### MATERIAL SHOWN:
____________
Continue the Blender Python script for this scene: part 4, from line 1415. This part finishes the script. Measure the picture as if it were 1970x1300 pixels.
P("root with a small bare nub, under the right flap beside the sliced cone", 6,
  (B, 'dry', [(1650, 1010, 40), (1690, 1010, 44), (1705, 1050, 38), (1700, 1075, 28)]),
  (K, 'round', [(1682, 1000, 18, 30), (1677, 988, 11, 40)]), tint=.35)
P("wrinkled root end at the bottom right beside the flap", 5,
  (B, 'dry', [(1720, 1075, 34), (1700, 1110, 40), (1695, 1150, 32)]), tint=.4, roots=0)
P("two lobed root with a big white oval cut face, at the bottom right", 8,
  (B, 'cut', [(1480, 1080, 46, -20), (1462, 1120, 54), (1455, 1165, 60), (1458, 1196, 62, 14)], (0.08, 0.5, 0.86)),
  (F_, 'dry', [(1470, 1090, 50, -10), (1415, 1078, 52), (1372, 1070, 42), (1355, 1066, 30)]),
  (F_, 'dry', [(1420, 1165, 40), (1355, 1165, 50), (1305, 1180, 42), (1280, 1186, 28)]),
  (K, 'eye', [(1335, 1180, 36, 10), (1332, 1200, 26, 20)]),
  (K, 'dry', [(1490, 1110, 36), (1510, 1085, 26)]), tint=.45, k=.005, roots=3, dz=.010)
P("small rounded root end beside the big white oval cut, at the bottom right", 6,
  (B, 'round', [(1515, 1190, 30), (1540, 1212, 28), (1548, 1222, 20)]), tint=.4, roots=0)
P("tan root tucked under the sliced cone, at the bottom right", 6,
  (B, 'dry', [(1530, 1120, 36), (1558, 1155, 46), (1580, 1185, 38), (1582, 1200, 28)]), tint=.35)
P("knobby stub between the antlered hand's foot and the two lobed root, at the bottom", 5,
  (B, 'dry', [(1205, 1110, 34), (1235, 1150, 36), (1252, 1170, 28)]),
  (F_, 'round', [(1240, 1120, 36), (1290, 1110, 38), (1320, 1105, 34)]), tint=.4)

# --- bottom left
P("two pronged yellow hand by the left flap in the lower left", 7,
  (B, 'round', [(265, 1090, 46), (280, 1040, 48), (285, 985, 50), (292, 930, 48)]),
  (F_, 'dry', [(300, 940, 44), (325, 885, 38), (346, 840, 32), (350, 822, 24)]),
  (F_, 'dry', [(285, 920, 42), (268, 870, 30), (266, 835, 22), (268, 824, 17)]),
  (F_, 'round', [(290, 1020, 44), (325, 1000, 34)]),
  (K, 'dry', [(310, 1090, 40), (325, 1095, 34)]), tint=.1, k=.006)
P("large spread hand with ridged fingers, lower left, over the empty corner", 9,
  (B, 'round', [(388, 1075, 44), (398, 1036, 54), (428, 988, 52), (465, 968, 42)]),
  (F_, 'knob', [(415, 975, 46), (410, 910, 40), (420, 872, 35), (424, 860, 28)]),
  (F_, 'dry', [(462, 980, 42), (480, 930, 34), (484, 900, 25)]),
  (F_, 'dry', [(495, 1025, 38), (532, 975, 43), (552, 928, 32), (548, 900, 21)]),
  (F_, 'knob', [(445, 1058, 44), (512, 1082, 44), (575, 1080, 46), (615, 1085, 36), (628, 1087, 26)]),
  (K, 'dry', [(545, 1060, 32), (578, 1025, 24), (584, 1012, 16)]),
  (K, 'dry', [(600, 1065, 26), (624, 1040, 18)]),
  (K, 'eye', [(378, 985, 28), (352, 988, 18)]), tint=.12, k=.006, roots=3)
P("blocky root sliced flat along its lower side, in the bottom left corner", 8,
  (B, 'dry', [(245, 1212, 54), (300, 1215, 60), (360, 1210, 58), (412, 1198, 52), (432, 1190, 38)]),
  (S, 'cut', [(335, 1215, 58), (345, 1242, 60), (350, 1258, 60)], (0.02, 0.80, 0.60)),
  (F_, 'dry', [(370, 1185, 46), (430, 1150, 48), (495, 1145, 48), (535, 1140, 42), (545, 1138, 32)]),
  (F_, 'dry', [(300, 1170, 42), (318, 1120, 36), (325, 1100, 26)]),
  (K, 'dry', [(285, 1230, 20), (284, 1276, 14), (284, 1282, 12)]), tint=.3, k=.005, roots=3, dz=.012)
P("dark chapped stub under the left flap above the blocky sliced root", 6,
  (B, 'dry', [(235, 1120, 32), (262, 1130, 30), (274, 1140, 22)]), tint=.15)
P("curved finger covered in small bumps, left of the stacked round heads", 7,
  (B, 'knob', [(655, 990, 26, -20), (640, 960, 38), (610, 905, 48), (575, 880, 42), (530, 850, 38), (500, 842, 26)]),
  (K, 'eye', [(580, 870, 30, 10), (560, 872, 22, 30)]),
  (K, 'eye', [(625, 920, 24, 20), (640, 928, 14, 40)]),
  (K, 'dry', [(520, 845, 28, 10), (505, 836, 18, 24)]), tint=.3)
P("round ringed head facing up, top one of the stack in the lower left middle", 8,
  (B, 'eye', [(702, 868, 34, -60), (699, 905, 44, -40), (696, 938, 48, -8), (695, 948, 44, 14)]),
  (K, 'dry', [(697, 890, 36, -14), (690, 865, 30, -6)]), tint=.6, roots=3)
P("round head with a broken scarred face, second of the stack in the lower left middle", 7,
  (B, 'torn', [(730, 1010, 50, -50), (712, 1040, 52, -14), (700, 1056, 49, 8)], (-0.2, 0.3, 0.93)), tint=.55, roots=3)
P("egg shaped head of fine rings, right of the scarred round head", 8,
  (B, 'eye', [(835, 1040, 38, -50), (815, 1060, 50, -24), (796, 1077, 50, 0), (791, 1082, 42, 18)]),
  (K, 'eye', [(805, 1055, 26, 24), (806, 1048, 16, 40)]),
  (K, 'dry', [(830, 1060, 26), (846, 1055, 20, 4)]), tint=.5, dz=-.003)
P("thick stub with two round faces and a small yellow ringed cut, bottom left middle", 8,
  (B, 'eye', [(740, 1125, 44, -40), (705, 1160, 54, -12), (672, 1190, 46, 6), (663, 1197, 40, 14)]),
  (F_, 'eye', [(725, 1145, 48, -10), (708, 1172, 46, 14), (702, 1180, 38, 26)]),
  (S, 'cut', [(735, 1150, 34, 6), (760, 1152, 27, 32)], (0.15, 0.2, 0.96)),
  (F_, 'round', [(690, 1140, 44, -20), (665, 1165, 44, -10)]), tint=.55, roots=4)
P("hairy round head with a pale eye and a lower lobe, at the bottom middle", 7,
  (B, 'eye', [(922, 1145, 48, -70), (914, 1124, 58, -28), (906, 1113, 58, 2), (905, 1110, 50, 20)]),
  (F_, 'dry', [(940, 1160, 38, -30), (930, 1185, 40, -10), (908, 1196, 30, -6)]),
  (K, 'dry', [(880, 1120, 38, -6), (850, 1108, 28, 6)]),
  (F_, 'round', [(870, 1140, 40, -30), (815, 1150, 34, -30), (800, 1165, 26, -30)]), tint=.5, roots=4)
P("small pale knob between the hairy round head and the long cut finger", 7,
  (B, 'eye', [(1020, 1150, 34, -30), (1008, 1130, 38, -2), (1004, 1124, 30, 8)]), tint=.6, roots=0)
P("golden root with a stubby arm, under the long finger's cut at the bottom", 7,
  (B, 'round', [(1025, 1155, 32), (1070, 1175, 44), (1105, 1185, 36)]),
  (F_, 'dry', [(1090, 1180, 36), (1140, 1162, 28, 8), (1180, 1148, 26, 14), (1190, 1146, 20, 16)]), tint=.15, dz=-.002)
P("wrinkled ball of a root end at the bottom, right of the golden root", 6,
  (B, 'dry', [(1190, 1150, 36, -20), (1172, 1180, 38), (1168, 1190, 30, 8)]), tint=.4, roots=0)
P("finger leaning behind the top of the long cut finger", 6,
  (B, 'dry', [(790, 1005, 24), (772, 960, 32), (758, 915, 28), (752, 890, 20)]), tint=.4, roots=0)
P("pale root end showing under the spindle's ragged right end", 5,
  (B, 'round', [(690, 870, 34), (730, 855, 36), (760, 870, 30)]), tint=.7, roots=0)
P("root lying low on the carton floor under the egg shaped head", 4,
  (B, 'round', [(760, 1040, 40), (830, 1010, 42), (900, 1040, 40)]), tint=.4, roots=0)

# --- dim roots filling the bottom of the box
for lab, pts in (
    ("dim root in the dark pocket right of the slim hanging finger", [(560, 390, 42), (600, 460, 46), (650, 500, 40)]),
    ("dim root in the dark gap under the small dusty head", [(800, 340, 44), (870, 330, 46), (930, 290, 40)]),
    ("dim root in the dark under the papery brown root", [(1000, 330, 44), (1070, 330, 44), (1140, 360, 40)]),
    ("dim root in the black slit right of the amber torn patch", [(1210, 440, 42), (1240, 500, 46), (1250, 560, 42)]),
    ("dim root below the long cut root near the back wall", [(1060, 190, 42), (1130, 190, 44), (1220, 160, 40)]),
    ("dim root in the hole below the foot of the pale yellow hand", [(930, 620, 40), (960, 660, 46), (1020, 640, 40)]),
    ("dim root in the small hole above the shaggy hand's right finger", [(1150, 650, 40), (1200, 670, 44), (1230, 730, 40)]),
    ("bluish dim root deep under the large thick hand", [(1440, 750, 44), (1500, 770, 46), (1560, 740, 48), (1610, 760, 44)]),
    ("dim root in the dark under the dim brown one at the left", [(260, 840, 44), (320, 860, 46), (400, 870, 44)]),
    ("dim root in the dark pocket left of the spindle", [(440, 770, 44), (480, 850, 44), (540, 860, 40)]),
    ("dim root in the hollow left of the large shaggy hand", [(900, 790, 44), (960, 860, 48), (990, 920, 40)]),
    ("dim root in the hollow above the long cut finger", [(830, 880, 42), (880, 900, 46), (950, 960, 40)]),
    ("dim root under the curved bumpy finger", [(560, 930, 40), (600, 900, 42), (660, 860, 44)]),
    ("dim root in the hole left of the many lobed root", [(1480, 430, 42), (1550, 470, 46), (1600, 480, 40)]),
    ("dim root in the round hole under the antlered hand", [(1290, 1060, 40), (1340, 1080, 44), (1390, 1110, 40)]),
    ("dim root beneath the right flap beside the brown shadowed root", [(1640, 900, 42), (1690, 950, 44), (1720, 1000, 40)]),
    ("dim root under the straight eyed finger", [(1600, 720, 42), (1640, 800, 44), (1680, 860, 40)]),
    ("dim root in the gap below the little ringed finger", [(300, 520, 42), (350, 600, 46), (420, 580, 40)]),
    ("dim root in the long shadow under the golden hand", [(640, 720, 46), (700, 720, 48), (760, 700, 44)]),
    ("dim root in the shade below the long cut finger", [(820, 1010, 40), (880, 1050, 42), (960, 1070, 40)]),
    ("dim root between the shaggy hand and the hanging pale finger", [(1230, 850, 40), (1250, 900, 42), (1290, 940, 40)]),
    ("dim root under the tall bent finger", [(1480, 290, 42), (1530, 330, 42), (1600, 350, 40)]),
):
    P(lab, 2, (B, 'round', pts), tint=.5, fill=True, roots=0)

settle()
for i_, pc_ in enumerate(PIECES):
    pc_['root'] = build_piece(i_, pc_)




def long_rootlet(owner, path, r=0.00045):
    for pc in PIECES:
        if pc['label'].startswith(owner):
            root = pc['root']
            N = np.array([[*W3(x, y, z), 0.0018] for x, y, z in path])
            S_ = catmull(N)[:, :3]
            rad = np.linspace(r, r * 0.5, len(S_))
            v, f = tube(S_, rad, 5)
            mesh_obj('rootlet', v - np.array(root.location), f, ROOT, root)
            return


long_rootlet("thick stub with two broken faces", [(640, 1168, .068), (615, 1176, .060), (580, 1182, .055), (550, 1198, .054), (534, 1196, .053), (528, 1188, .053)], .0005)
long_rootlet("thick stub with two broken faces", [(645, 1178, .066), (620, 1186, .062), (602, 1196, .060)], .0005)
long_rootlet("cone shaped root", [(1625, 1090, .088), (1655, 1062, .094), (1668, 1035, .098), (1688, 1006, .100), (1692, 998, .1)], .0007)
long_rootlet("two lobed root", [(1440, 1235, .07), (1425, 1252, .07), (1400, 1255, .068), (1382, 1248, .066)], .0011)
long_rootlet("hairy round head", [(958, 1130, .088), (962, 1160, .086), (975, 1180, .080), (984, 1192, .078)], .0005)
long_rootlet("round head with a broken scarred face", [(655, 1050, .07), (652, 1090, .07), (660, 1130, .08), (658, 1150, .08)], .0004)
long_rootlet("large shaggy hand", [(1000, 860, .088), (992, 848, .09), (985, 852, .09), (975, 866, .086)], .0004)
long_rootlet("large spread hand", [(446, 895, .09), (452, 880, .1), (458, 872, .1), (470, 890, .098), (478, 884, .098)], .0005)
____________
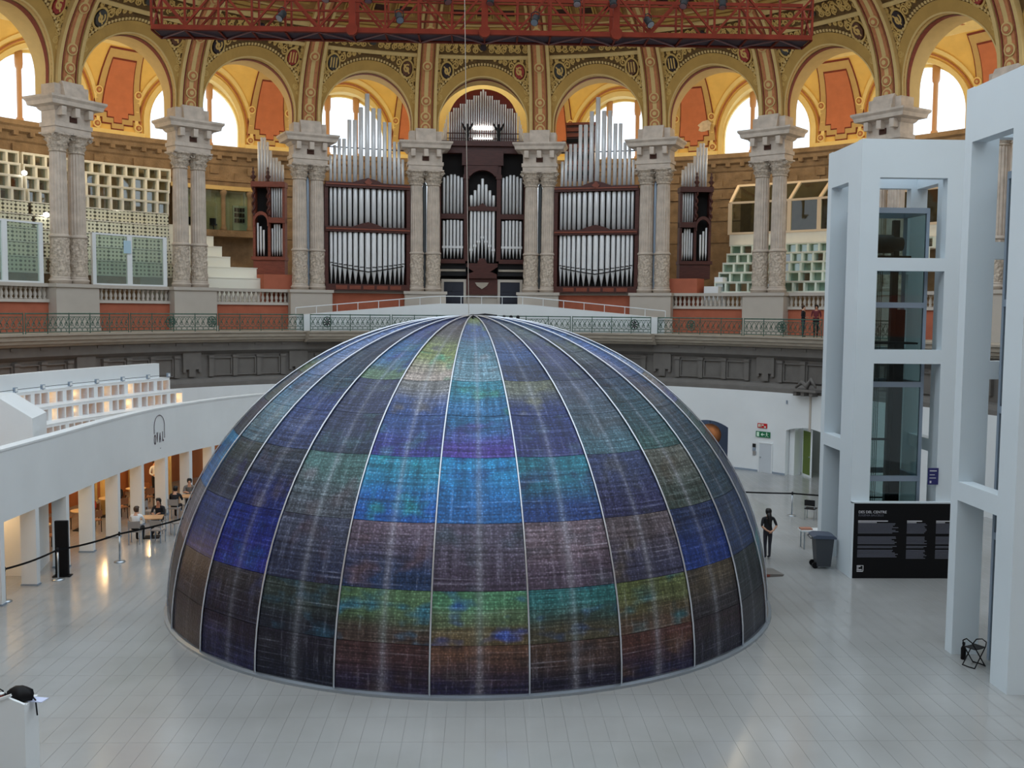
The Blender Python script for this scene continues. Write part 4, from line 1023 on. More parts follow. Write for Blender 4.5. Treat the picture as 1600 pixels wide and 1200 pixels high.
____________
### SHORT TASK:
Copy out exactly the lines running from the one with "Continue the Blender" to the one with "1105, 34)]), tint=.4)", including both ends, and nothing more.

### ANSWER TO THE TASK:
Continue the Blender Python script for this scene: part 4, from line 1415. This part finishes the script. Measure the picture as if it were 1970x1300 pixels.
P("root with a small bare nub, under the right flap beside the sliced cone", 6,
  (B, 'dry', [(1650, 1010, 40), (1690, 1010, 44), (1705, 1050, 38), (1700, 1075, 28)]),
  (K, 'round', [(1682, 1000, 18, 30), (1677, 988, 11, 40)]), tint=.35)
P("wrinkled root end at the bottom right beside the flap", 5,
  (B, 'dry', [(1720, 1075, 34), (1700, 1110, 40), (1695, 1150, 32)]), tint=.4, roots=0)
P("two lobed root with a big white oval cut face, at the bottom right", 8,
  (B, 'cut', [(1480, 1080, 46, -20), (1462, 1120, 54), (1455, 1165, 60), (1458, 1196, 62, 14)], (0.08, 0.5, 0.86)),
  (F_, 'dry', [(1470, 1090, 50, -10), (1415, 1078, 52), (1372, 1070, 42), (1355, 1066, 30)]),
  (F_, 'dry', [(1420, 1165, 40), (1355, 1165, 50), (1305, 1180, 42), (1280, 1186, 28)]),
  (K, 'eye', [(1335, 1180, 36, 10), (1332, 1200, 26, 20)]),
  (K, 'dry', [(1490, 1110, 36), (1510, 1085, 26)]), tint=.45, k=.005, roots=3, dz=.010)
P("small rounded root end beside the big white oval cut, at the bottom right", 6,
  (B, 'round', [(1515, 1190, 30), (1540, 1212, 28), (1548, 1222, 20)]), tint=.4, roots=0)
P("tan root tucked under the sliced cone, at the bottom right", 6,
  (B, 'dry', [(1530, 1120, 36), (1558, 1155, 46), (1580, 1185, 38), (1582, 1200, 28)]), tint=.35)
P("knobby stub between the antlered hand's foot and the two lobed root, at the bottom", 5,
  (B, 'dry', [(1205, 1110, 34), (1235, 1150, 36), (1252, 1170, 28)]),
  (F_, 'round', [(1240, 1120, 36), (1290, 1110, 38), (1320, 1105, 34)]), tint=.4)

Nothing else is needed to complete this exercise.